Pada kesempatan itu, Komunitas Mahasiswa dan Pelajar Aplim-Apom membuat beberapa poin pernyataan sikap, yakni :
1. Pemekaran Wilayah Empat Provinsi di tanah Papua tidak menjamin peningkatan kesejahteraan masyarakat Papua. Pemekaran tanpa perencanaan yang matang. Tanpa partisipasi aktif masyarakat adat Papua hanya akan memperlemah kontrol masyarakat asli terhadap tanah dan sumber daya orang asli Papua.
2. Investasi di tanah Papua, khususnya dalam sektor pertambangan, kehutanan, dan perkebunan, seringkali lebih menguntungkan pihak luar dan tidak menguntungkan masyarakat setempat. Dengan tujuan mensejahterakan yang mengakibatkan kerusakan lingkungan, konflik lahan, dan marginalisasi masyarakat adat Papua.
3. Kami menolak dengan tegas kebijakan transmigrasi, Pemerintah Pusat segerah mencabut kembali dan mempertimbangi kebijakan terhadap trasmigrasi di tanah Papua. Transmigrasi yang dilakukan hanya akan mempercepat proses marginalisasi masyarakat Papua dan mengancam kelestarian budaya serta identitas masyarakat adat Papua. Kami berharap bahwa setiap kebijakan yang diambil terkait Papua harus mempertimbangkan dampak jangka panjang dan nilai-nilai hak asasi manusia yang sudah tercantum dalam Undang Undang Dasar (UUD) 1945.

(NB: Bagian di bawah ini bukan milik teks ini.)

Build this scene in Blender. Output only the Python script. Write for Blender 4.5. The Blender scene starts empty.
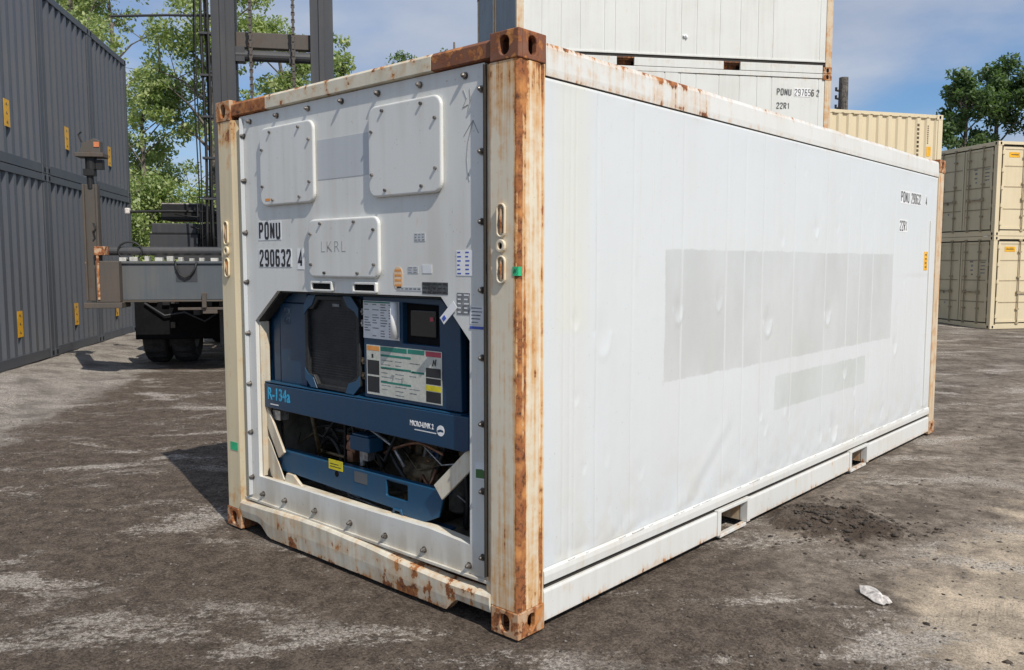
import bpy, bmesh, math, random
import numpy as np
from mathutils import Vector, Matrix

random.seed(7)
rng = np.random.default_rng(11)
scene = bpy.context.scene
COL = scene.collection
PI = math.pi

# ------------------------------------------------------------------ camera
cam_d = bpy.data.cameras.new("camera")
cam = bpy.data.objects.new("camera", cam_d)
COL.objects.link(cam)
YAW, PITCH = 0.7353, -0.08646
CAM = Vector((2.3198, -2.6033, 1.6343))
f_ = Vector((-math.sin(YAW) * math.cos(PITCH), math.cos(YAW) * math.cos(PITCH), math.sin(PITCH)))
r_ = Vector((math.cos(YAW), math.sin(YAW), 0))
u_ = r_.cross(f_)
cam.matrix_world = Matrix.Translation(CAM) @ Matrix((r_, u_, -f_)).transposed().to_4x4()
cam_d.sensor_width = 36.0
cam_d.lens = 833.7 / 1024 * 36.0
cam_d.clip_start = 0.05
cam_d.clip_end = 3000
scene.camera = cam

# ------------------------------------------------------------------ sky and sun
SUN = Vector((2.28, -0.64, 2.591)).normalized()
elev = math.asin(SUN.z)
azim = math.atan2(SUN.x, SUN.y)
world = bpy.data.worlds.new("World")
scene.world = world
world.use_nodes = True
wt = world.node_tree
wt.nodes.clear()
wo = wt.nodes.new("ShaderNodeOutputWorld")
bg = wt.nodes.new("ShaderNodeBackground")
bg.inputs[1].default_value = 0.09
sky = wt.nodes.new("ShaderNodeTexSky")
sky.sky_type = 'NISHITA'
sky.sun_disc = False
sky.sun_elevation = elev
sky.sun_rotation = azim
sky.air_density = 1.0
sky.dust_density = 0.6
sky.ozone_density = 1.6
tcw = wt.nodes.new("ShaderNodeTexCoord")
sep = wt.nodes.new("ShaderNodeSeparateXYZ")
wt.links.new(tcw.outputs['Generated'], sep.inputs[0])


def wmath(op, a, b=None, clamp=False):
    n = wt.nodes.new("ShaderNodeMath")
    n.operation = op
    n.use_clamp = clamp
    for i, v in enumerate((a, b)):
        if v is None:
            continue
        if isinstance(v, (int, float)):
            n.inputs[i].default_value = v
        else:
            wt.links.new(v, n.inputs[i])
    return n.outputs[0]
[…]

Demikian pernyataan sikap ini dibuat, sebagai bentuk penolakan terhadap transmigrasi yang akan dilakukan ditanah masyarakat Papua.
Salatiga, 05 November 2024 Komunitas Mahasiswa & Pelajar Aplim-Apom (KOMAPO) Se-Jawa, Bali, Sulawesi, Kalimantan dan Sumatera Periode 2023-2025.